Good for the guys bring this action against a discriminatory business. Alta's bias against Snowboarders completely baseless. I was a competitive freestyle skier until I jumped on a Snowboard in '98 and have not skied since. Wether one chooses or needs to go down the mountain with 2 boards and 2 crutches (possibly due to their limited ability) or on a single board makes NO difference. Sorry hillbillies but you can't discriminate on Federal on land which you do not own. Personally I don't care wether Alta allows Snowboarding or not as I have been riding their lifts with my Split Snowboard for years and they have been too stupid to figure it out.

Invest the legal fees at a resort that supports boarding...

It's unfortunate that there are still areas that don't allow snowboarding. However, it is more unfortunate that Alta will now have to spend a significant amount of money and time defending their right to do business the way they see fit instead of investing in future resort development and paying their employees. Snowboarders are not a class of people we are just people. I'd love to see motivated snowboarders like this invest their time and money in building up a resort that needs some support. Why not partner with a resort to create a snowboard only park (not that it's necessary but might be fun). Or even simply invest this money in a resort that needs support to survive. Rather than invest money in a lawsuit like this I'd much rather see Alta left alone and allowed to spend their resources on making their piece of the industry better. My two cents probably aren't worth much but it would be nice if folks focused their attention on the real crisis in the industry the fact that numbers are dropping overall in skier/snowboarder visits... Anyone out there thinking that resorts are wealthy businesses that can afford endless lawsuits aren't seeing things clearly. When one resort suffers the whole industry can be impacted. Good luck to my snowboarding comrades I hope this works out well but I still think that filing a law suit only allows the lawyers to win in the end, there the only ones getting paid... If Alta decides to allow snowboarding I will buy a lift ticket and give it a try, looks like a fun place to enjoy some snow! Maybe Alta can see the value in additional ticket sales and get motivated to open the gates?

Ban the boards

Silly lawsuit. Snowboards are banned, not snowboarders. It's called Alta Ski Lifts for a reason.


As a skier and snowboarder, I find the lawsuit frivolous.
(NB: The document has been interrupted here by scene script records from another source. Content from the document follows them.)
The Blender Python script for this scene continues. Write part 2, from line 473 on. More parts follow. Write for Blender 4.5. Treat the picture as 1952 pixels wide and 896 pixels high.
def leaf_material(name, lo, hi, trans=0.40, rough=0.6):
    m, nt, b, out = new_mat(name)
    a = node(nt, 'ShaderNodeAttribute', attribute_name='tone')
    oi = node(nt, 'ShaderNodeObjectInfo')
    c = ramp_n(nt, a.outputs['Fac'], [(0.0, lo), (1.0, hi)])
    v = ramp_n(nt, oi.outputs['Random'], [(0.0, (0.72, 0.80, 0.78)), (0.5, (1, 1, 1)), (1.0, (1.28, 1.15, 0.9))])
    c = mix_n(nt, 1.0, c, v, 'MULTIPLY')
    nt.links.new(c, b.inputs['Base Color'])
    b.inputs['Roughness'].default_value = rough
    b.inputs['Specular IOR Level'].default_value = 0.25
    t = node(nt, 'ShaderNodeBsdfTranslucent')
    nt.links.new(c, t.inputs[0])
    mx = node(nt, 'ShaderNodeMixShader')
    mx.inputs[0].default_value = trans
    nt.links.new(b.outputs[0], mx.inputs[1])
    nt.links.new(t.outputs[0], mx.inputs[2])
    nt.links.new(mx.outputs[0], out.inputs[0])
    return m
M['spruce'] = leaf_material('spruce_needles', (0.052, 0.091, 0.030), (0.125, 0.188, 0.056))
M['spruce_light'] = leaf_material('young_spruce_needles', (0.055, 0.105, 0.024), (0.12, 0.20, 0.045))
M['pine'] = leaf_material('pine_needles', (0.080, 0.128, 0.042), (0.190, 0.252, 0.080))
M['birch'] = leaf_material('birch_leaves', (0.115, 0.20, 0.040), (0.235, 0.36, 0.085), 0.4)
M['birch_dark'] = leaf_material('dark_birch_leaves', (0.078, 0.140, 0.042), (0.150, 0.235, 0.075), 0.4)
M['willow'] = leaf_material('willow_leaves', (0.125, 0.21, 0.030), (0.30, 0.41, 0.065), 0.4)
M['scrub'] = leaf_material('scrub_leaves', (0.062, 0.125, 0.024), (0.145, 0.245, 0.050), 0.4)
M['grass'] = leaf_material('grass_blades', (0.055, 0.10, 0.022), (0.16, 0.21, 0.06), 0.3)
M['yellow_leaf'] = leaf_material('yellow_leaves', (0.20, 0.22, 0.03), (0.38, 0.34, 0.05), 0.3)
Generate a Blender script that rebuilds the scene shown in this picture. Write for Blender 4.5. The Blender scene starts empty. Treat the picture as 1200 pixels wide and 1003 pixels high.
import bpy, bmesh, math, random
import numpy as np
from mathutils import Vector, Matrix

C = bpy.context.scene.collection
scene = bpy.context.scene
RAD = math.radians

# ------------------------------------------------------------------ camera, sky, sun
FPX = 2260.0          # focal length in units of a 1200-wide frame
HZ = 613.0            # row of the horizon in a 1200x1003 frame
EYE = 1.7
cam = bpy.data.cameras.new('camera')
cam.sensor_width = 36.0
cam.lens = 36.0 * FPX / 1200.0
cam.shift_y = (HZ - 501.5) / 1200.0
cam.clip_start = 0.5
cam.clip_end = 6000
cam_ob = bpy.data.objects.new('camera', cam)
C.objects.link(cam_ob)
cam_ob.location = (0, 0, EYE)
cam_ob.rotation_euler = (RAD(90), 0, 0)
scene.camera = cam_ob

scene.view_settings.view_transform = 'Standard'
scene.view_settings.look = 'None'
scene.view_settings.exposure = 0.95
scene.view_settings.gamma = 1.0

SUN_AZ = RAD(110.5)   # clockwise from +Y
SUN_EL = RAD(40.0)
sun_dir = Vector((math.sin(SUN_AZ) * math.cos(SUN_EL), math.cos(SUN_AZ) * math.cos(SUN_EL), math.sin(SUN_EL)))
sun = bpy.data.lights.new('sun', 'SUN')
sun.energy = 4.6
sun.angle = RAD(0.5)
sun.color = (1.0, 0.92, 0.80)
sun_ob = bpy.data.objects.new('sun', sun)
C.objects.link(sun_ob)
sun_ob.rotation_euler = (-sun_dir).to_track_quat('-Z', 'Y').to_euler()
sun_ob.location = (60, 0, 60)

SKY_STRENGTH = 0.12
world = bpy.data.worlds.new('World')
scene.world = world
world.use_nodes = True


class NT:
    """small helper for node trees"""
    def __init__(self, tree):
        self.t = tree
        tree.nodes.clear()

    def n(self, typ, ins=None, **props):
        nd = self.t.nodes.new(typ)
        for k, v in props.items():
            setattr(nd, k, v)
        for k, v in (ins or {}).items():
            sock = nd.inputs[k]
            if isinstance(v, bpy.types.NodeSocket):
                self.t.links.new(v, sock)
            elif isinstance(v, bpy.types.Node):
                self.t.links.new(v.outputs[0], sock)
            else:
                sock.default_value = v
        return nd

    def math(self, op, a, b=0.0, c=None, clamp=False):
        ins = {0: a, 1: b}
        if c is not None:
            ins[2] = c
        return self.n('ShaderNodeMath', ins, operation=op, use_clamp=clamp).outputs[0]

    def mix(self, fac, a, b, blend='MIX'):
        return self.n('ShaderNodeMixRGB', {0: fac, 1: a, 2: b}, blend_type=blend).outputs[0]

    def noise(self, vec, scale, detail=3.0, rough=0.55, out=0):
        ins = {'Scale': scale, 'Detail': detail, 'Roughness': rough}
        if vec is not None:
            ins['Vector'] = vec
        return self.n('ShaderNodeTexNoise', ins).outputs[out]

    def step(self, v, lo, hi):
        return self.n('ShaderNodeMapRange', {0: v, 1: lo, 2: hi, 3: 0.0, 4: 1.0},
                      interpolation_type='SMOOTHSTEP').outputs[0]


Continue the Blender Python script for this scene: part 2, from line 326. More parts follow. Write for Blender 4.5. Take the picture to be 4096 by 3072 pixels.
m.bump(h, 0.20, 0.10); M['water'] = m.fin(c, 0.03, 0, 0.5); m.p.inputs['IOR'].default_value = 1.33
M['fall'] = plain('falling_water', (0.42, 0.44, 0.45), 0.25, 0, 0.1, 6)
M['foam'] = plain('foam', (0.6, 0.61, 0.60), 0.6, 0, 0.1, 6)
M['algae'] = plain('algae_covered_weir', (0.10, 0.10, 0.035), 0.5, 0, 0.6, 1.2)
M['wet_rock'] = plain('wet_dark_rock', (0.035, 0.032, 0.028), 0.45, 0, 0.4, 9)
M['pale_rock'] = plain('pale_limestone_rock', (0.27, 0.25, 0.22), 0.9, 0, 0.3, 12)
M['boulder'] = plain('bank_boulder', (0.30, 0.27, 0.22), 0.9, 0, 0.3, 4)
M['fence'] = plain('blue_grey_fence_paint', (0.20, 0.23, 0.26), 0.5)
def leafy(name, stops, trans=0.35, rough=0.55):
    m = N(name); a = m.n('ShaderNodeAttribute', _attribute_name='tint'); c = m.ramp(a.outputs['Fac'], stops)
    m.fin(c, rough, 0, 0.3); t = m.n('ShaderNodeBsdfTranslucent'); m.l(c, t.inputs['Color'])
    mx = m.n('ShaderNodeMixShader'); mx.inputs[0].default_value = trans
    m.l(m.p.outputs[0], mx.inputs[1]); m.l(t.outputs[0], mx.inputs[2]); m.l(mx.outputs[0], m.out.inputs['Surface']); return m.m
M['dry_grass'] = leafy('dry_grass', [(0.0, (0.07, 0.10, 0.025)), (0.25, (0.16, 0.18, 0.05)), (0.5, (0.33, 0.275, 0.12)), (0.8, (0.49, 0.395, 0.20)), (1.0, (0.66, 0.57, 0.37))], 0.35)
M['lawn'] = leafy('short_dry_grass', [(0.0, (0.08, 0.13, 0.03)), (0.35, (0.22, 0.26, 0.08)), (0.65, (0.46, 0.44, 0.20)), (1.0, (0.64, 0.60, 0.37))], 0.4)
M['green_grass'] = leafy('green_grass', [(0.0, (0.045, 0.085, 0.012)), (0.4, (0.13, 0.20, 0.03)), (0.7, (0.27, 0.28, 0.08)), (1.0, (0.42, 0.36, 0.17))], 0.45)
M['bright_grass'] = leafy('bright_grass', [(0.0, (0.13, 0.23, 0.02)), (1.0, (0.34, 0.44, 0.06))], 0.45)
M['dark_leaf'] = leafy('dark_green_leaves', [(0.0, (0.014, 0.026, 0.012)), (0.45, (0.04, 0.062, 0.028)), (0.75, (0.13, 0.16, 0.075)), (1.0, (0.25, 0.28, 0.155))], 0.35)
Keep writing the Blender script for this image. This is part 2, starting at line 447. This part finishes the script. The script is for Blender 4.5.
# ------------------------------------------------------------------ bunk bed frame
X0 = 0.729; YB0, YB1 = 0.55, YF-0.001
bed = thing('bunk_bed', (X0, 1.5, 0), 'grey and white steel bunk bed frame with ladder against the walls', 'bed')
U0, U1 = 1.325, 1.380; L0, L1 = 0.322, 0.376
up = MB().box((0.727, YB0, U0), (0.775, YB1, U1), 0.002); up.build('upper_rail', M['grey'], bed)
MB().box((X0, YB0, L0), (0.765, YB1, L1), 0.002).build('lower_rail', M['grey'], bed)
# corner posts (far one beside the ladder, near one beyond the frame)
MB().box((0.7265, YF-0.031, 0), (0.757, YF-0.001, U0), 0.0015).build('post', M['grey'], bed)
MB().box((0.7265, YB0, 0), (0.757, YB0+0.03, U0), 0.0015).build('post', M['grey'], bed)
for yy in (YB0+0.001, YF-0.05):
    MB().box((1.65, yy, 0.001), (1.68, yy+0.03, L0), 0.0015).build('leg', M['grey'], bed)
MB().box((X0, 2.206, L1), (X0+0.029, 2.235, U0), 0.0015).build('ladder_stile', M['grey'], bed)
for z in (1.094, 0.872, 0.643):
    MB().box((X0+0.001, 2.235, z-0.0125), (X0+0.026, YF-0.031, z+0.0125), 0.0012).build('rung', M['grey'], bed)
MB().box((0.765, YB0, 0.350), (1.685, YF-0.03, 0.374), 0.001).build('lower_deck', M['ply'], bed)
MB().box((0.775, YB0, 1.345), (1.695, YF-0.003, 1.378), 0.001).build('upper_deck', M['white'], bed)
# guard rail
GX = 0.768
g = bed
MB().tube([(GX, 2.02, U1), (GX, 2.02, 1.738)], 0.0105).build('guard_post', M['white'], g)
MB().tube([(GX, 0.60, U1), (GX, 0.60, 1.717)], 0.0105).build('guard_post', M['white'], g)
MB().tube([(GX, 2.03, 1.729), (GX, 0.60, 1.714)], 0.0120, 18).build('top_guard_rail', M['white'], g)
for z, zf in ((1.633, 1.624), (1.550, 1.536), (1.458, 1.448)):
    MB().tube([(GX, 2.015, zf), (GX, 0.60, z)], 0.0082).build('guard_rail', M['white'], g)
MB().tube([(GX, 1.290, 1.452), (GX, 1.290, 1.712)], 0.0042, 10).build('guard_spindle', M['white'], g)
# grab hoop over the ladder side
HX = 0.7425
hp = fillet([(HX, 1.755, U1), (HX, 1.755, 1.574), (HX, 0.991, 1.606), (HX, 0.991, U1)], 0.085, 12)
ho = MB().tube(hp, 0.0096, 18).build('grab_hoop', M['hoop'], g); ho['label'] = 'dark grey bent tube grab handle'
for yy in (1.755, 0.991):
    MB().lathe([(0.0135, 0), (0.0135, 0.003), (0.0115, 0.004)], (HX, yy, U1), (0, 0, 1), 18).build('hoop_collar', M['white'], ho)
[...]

Does the group filing the suit also believe that one should be able to use sleds, toboggans, snowshoes, snowmobiles, and so on, on the slopes of Alta? Given that Alta is operating under a permit from the forest service, they should be able to decide what is, and is not, permissible on their slopes, given that they are ultimately responsible for the land they operate on.


A couple of thoughts come to mind; Firstly, if snowboards, snowboarders and snowboarding are of equal importance and/or significance as skiers, why are there not snowboard exclusive resorts around the country? Secondly, I find it ironic that this group of snowboarders have found ONE law that they're choosing to abide by. Lastly, I am curious if Alta's policy specifically restricts snowboards, snowboarders or snowboarding, as the language makes a considerable difference, with regards to the plaintiffs argument.

Constitutional argument?

They may have a reasonable argument about fairness, but an argument under the equal protection clause, claiming status as a protected class, is just not going to fly

Snowboarding at Alta

OMG, the American lawyers are now after Onno, the last Montanan in Utah.. Good luck buddy.